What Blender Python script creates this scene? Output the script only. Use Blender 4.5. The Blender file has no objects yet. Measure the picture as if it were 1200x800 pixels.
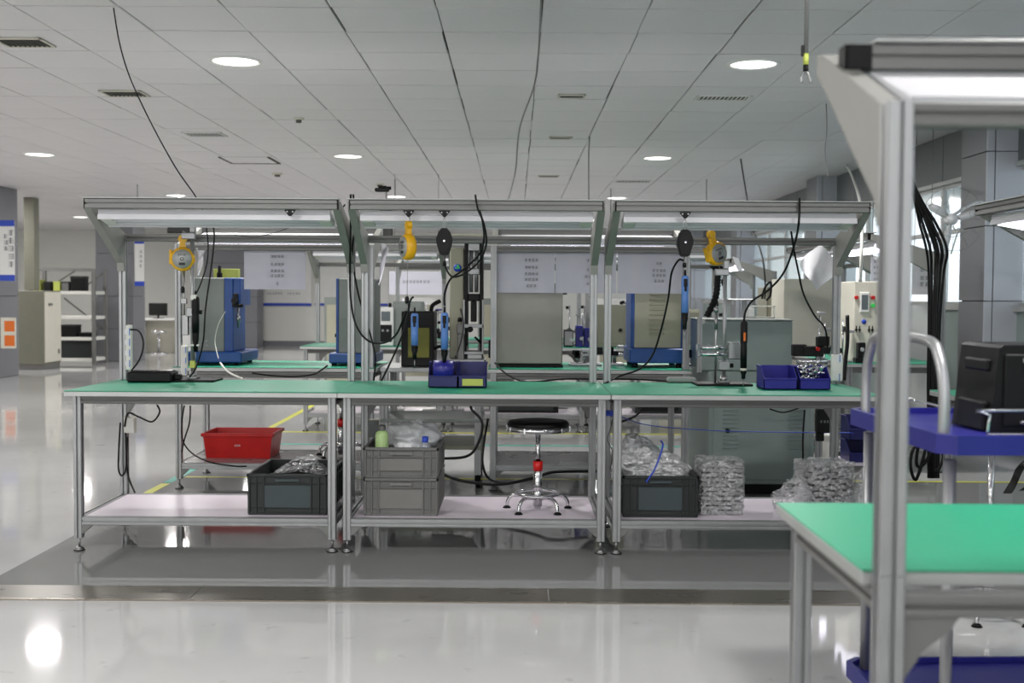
import bpy, math, random
from mathutils import Vector, Matrix, noise
R_ = random.Random(7)
PI = math.pi
C = bpy.context.scene.collection
sc = bpy.context.scene
# ------------------------------------------------------------------ camera
F = 1357.0; CAMZ = 1.27
cam_d = bpy.data.cameras.new('camera'); cam = bpy.data.objects.new('camera', cam_d); C.objects.link(cam)
cam_d.sensor_width = 36; cam_d.lens = F/1200*36; cam_d.clip_start = .05; cam_d.clip_end = 200
PITCH = math.atan(52/F); YAW = math.atan(4/F); ROLL = math.radians(.35)
CR = Matrix.Rotation(YAW, 3, 'Z') @ Matrix.Rotation(PI/2-PITCH, 3, 'X') @ Matrix.Rotation(ROLL, 3, 'Z')
cam.matrix_world = Matrix.Translation((0, 0, CAMZ)) @ CR.to_4x4()
cam_d.dof.use_dof = True; cam_d.dof.focus_distance = 6.3; cam_d.dof.aperture_fstop = 3.2
sc.camera = cam
sc.view_settings.view_transform = 'Standard'; sc.view_settings.look = 'None'
sc.view_settings.gamma = 1; sc.view_settings.use_curve_mapping = False
sc.view_settings.exposure = 0.25
# world: overcast daylight seen only through the windows
w = bpy.data.worlds.new('world'); sc.world = w; w.use_nodes = True
w.node_tree.nodes['Background'].inputs[0].default_value = (.82, .91, 1, 1)
w.node_tree.nodes['Background'].inputs[1].default_value = 2.2
DOWN_W = 25.0      # watts of one ceiling downlight
TUBE_E = 3.2       # emission of lit bench tubes

# unseen soft fill light added behind the camera; the wall there has no glazing
def area(name, loc, rot, sx, sy, e, col):
    l = bpy.data.lights.new(name, 'AREA'); l.shape = 'RECTANGLE'; l.size = sx; l.size_y = sy; l.energy = e; l.color = col
    o = bpy.data.objects.new(name, l); C.objects.link(o); o.location = loc; o.rotation_euler = rot; return o
area('fill_behind', (-5, -4.8, 1.75), (PI/2, 0, 0), 17, 2.0, 150, (.93,.97,1))
def ray(px, py):
    return CR @ Vector(((px-600)/F, -(py-400)/F, -1))
def P(px, py, d):                      # point of the photograph's pixel at distance d down the hall
    r = ray(px, py); t = d/r.y
    return Vector((r.x*t, d, CAMZ+r.z*t))

# ------------------------------------------------------------------ materials
MAT = {}
def mat(name, col, rough=.5, metal=0, spec=.5, var=0, scale=8, bump=0, emit=0, alpha=1, trans=0, coat=0, stretch=None, bscale=None):
    if name in MAT: return MAT[name]
    m = bpy.data.materials.new(name); m.use_nodes = True; nt = m.node_tree; b = nt.nodes['Principled BSDF']
    c = tuple((x/255)**2.2 for x in col)+(1,)
    b.inputs['Base Color'].default_value = c; b.inputs['Roughness'].default_value = rough
    b.inputs['Metallic'].default_value = metal; b.inputs['Specular IOR Level'].default_value = spec
    b.inputs['Coat Weight'].default_value = coat; b.inputs['Alpha'].default_value = alpha
    b.inputs['Transmission Weight'].default_value = trans
    if emit:
        b.inputs['Emission Color'].default_value = c; b.inputs['Emission Strength'].default_value = emit
    if var or bump:
        tc = nt.nodes.new('ShaderNodeTexCoord'); mp = nt.nodes.new('ShaderNodeMapping')
        nt.links.new(tc.outputs['Object'], mp.inputs[0])
        if stretch: mp.inputs['Scale'].default_value = stretch
        n = nt.nodes.new('ShaderNodeTexNoise'); n.inputs['Scale'].default_value = scale; n.inputs['Detail'].default_value = 5
        nt.links.new(mp.outputs[0], n.inputs['Vector'])
        if var:
            r = nt.nodes.new('ShaderNodeValToRGB'); e = r.color_ramp.elements
            e[0].position = .3; e[1].position = .7
            e[0].color = tuple(x*(1-var) for x in c[:3])+(1,); e[1].color = tuple(min(1, x*(1+var)) for x in c[:3])+(1,)
            nt.links.new(n.outputs[0], r.inputs[0]); nt.links.new(r.outputs[0], b.inputs['Base Color'])
            mr = nt.nodes.new('ShaderNodeMapRange'); mr.inputs['To Min'].default_value = max(0, rough-.06); mr.inputs['To Max'].default_value = rough+.08
            nt.links.new(n.outputs[0], mr.inputs['Value']); nt.links.new(mr.outputs[0], b.inputs['Roughness'])
        if bump:
            n2 = nt.nodes.new('ShaderNodeTexNoise'); n2.inputs['Scale'].default_value = bscale or scale*6
            nt.links.new(mp.outputs[0], n2.inputs['Vector'])
            bp = nt.nodes.new('ShaderNodeBump'); bp.inputs['Strength'].default_value = bump; bp.inputs['Distance'].default_value = .01
            nt.links.new(n2.outputs[0], bp.inputs['Height']); nt.links.new(bp.outputs[0], b.inputs['Normal'])
    MAT[name] = m; return m
mat('alu', (158,159,160), .36, .7, var=.06, scale=12)
mat('alu_dark', (124,124,122), .45, .5, var=.06, scale=9)
mat('arm', (142,142,137), .5, .15, var=.04, scale=6)
mat('rail', (120,120,118), .5, .3, var=.05, scale=6)
mat('edge', (180,182,180), .4, .4, var=.04)
mat('mat_green', (40,150,115), .42, 0, .4, var=.06, scale=4, bump=.05)
mat('mat_green2', (44,146,110), .42, 0, .4, var=.05, scale=4, bump=.05)
mat('shelf_lilac', (222,212,222), .3, 0, .5, var=.03, scale=3)
mat('black', (9,9,10), .5, 0, .3, var=.1)
mat('black_gloss', (8,8,9), .2)
mat('rubber', (14,14,14), .7, 0, .3)
mat('chrome', (210,210,212), .12, 1)
mat('steel', (150,150,150), .3, .9, var=.08)
mat('yellow', (222,168,22), .35, 0, .5, var=.06)
mat('balancer_face', (150,152,150), .4, .3)
mat('label_white', (225,225,222), .5)
mat('label_blue', (40,70,180), .5)
mat('blue_tool', (84,124,190), .38, var=.04)
mat('bin_blue', (36,34,128), .35, 0, .5, var=.08, bump=.03)
mat('bin_blue_dark', (26,28,92), .38, 0, .5, var=.06)
mat('cart_blue', (40,40,122), .3, 0, .5, var=.06)
mat('red', (190,20,18), .38, 0, .5, var=.08)
mat('crate_grey', (104,104,102), .5, var=.06)
mat('crate_dark', (34,38,38), .45, var=.08)
mat('panel_grey', (116,115,112), .5, var=.05)
mat('panel_dark', (58,68,70), .45, var=.06)
mat('machine_grey', (128,134,130), .45, var=.04)
mat('machine_blue', (24,72,140), .38, var=.05)
mat('machine_beige', (168,166,146), .45, var=.04)
mat('machine_steel', (128,127,120), .34, .55, var=.06, scale=5)
mat('cab_green', (132,146,142), .45, var=.03)
mat('cab_olive', (122,122,108), .5, var=.04)
mat('cream', (205,202,188), .5, var=.03)
mat('olive', (110,110,35), .5, var=.05)
mat('white', (225,225,222), .45, var=.02)
mat('white_plastic', (215,215,208), .4)
mat('paper', (196,196,208), .6, var=.02)
mat('paper_white', (215,215,218), .6, var=.02, bump=.1, scale=3)
mat('ink', (120,120,126), .7)
mat('wall_white', (222,222,216), .6, var=.02, scale=2)
mat('wall_side', (150,154,156), .5, var=.03)
mat('col_grey', (116,117,122), .45, var=.03, scale=2)
mat('col_light', (176,180,188), .3, 0, .5, var=.02, scale=2)
mat('fascia', (100,103,106), .45, var=.03, scale=2)
mat('ceil_tile', (222,220,221), .42, 0, .4, var=.025, scale=1.5)
mat('ceil_gap', (62,60,56), .8)
mat('vent_dark', (95,95,88), .7)
mat('glow_down', (255,252,245), .5, emit=3.2)
mat('glow_tube', (245,240,255), .5, emit=TUBE_E)
mat('tube_off', (215,216,222), .35)
mat('lamp_white', (222,222,226), .35)
mat('bottle_green', (176,205,140), .4, 0, .5, var=.04, alpha=1)
mat('bag_white', (240,242,244), .3, 0, .6, var=.03, bump=.35, scale=18, bscale=60)
mat('shelf_grey', (128,124,126), .25, .2, var=.05, scale=3)
mat('dark_ink', (40,40,44), .6)
mat('blade', (196,198,200), .4)
mat('orange', (215,105,30), .5)
mat('led_green', (60,210,90), .4)
mat('lime', (180,190,90), .5)
mat('mesh_screen', (96,104,108), .3)
mat('tape_yellow', (205,205,70), .4, var=.06)
mat('tape_teal', (70,175,155), .4, var=.06)
mat('floor_paint', (132,134,132), .06, 0, .55, var=.04, scale=.9, bump=.012, bscale=3)
mat('trench', (112,108,98), .28, .55, var=.12, scale=2, stretch=(1,6,1))
mat('trench_lip', (150,142,130), .25, .8, var=.1, scale=3)
mat('bottle_clear', (170,175,185), .2, 0, .5, alpha=.6)
def film_mat(name, lo, hi, col, sc_=45, diff=.35):
    """thin plastic film: clear, with creases that catch the light"""
    m = bpy.data.materials.new(name); m.use_nodes = True; nt = m.node_tree; nt.nodes.clear(); N = nt.nodes.new; K = nt.links.new
    out = N('ShaderNodeOutputMaterial'); tr = N('ShaderNodeBsdfTransparent'); gl = N('ShaderNodeBsdfGlossy'); df = N('ShaderNodeBsdfDiffuse')
    gl.inputs['Roughness'].default_value = .16; gl.inputs['Color'].default_value = (.95,.96,.97,1); df.inputs['Color'].default_value = col
    tc = N('ShaderNodeTexCoord'); mp = N('ShaderNodeMapping'); mp.inputs['Scale'].default_value = (1,1,2.2); n = N('ShaderNodeTexNoise'); n.inputs['Scale'].default_value = sc_; n.inputs['Detail'].default_value = 3
    K(tc.outputs['Object'], mp.inputs[0]); K(mp.outputs[0], n.inputs['Vector'])
    bp = N('ShaderNodeBump'); bp.inputs['Strength'].default_value = 1; bp.inputs['Distance'].default_value = .03; K(n.outputs[0], bp.inputs['Height'])
    for q in (gl, df): K(bp.outputs[0], q.inputs['Normal'])
    m1 = N('ShaderNodeMixShader'); m1.inputs[0].default_value = diff; K(gl.outputs[0], m1.inputs[1]); K(df.outputs[0], m1.inputs[2])
    r = N('ShaderNodeMapRange'); r.inputs['From Min'].default_value = .38; r.inputs['From Max'].default_value = .66; r.inputs['To Min'].default_value = lo; r.inputs['To Max'].default_value = hi
    K(n.outputs[0], r.inputs['Value']); m2 = N('ShaderNodeMixShader'); K(r.outputs[0], m2.inputs[0]); K(tr.outputs[0], m2.inputs[1]); K(m1.outputs[0], m2.inputs[2]); K(m2.outputs[0], out.inputs[0])
    MAT[name] = m
film_mat('wrap', .05, .9, (.92,.93,.94,1))
film_mat('milky', .55, .98, (.85,.86,.87,1), 22, .6)
def floor_mat():
    m = bpy.data.materials.new('floor_epoxy'); m.use_nodes = True; nt = m.node_tree; b = nt.nodes['Principled BSDF']
    tc = nt.nodes.new('ShaderNodeTexCoord')
    n = nt.nodes.new('ShaderNodeTexNoise'); n.inputs['Scale'].default_value = .7; n.inputs['Detail'].default_value = 6
    n3 = nt.nodes.new('ShaderNodeTexNoise'); n3.inputs['Scale'].default_value = 9; n3.inputs['Detail'].default_value = 3
    nt.links.new(tc.outputs['Object'], n.inputs['Vector']); nt.links.new(tc.outputs['Object'], n3.inputs['Vector'])
    r = nt.nodes.new('ShaderNodeValToRGB'); e = r.color_ramp.elements
    e[0].position = .32; e[0].color = (.44,.44,.435,1); e[1].position = .66; e[1].color = (.535,.535,.53,1)
    nt.links.new(n.outputs[0], r.inputs[0])
    r2 = nt.nodes.new('ShaderNodeValToRGB'); r2.color_ramp.elements[0].position = .22; r2.color_ramp.elements[0].color = (.72,.71,.69,1)
    r2.color_ramp.elements[1].position = .34; r2.color_ramp.elements[1].color = (1,1,1,1)
    nt.links.new(n3.outputs[0], r2.inputs[0])
    mx = nt.nodes.new('ShaderNodeMix'); mx.data_type = 'RGBA'; mx.blend_type = 'MULTIPLY'; mx.inputs[0].default_value = 1
    nt.links.new(r.outputs[0], mx.inputs[6]); nt.links.new(r2.outputs[0], mx.inputs[7]); nt.links.new(mx.outputs[2], b.inputs['Base Color'])
    b.inputs['Roughness'].default_value = .055; b.inputs['Specular IOR Level'].default_value = .36
    n2 = nt.nodes.new('ShaderNodeTexNoise'); n2.inputs['Scale'].default_value = 2.2; n2.inputs['Detail'].default_value = 2
    nt.links.new(tc.outputs['Object'], n2.inputs['Vector'])
    bp = nt.nodes.new('ShaderNodeBump'); bp.inputs['Strength'].default_value = .035; bp.inputs['Distance'].default_value = .02
    nt.links.new(n2.outputs[0], bp.inputs['Height']); nt.links.new(bp.outputs[0], b.inputs['Normal'])
    MAT['floor'] = m
floor_mat()
def glass_mat():
    m = bpy.data.materials.new('window_glass'); m.use_nodes = True; b = m.node_tree.nodes['Principled BSDF']
    b.inputs['Base Color'].default_value = (.8,.93,.95,1); b.inputs['Roughness'].default_value = .1; b.inputs['Alpha'].default_value = .35
    MAT['glass'] = m
glass_mat()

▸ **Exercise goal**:
Skip the pictures and restate exactly the lines from the beginning of the listing to the line with "TUBE_E = 3.2", that line included.

▸ **Reply to the exercise**:
What Blender Python script creates this scene? Output the script only. Use Blender 4.5. The Blender file has no objects yet. Measure the picture as if it were 1200x800 pixels.
import bpy, math, random
from mathutils import Vector, Matrix, noise
R_ = random.Random(7)
PI = math.pi
C = bpy.context.scene.collection
sc = bpy.context.scene
# ------------------------------------------------------------------ camera
F = 1357.0; CAMZ = 1.27
cam_d = bpy.data.cameras.new('camera'); cam = bpy.data.objects.new('camera', cam_d); C.objects.link(cam)
cam_d.sensor_width = 36; cam_d.lens = F/1200*36; cam_d.clip_start = .05; cam_d.clip_end = 200
PITCH = math.atan(52/F); YAW = math.atan(4/F); ROLL = math.radians(.35)
CR = Matrix.Rotation(YAW, 3, 'Z') @ Matrix.Rotation(PI/2-PITCH, 3, 'X') @ Matrix.Rotation(ROLL, 3, 'Z')
cam.matrix_world = Matrix.Translation((0, 0, CAMZ)) @ CR.to_4x4()
cam_d.dof.use_dof = True; cam_d.dof.focus_distance = 6.3; cam_d.dof.aperture_fstop = 3.2
sc.camera = cam
sc.view_settings.view_transform = 'Standard'; sc.view_settings.look = 'None'
sc.view_settings.gamma = 1; sc.view_settings.use_curve_mapping = False
sc.view_settings.exposure = 0.25
# world: overcast daylight seen only through the windows
w = bpy.data.worlds.new('world'); sc.world = w; w.use_nodes = True
w.node_tree.nodes['Background'].inputs[0].default_value = (.82, .91, 1, 1)
w.node_tree.nodes['Background'].inputs[1].default_value = 2.2
DOWN_W = 25.0      # watts of one ceiling downlight
TUBE_E = 3.2       # emission of lit bench tubes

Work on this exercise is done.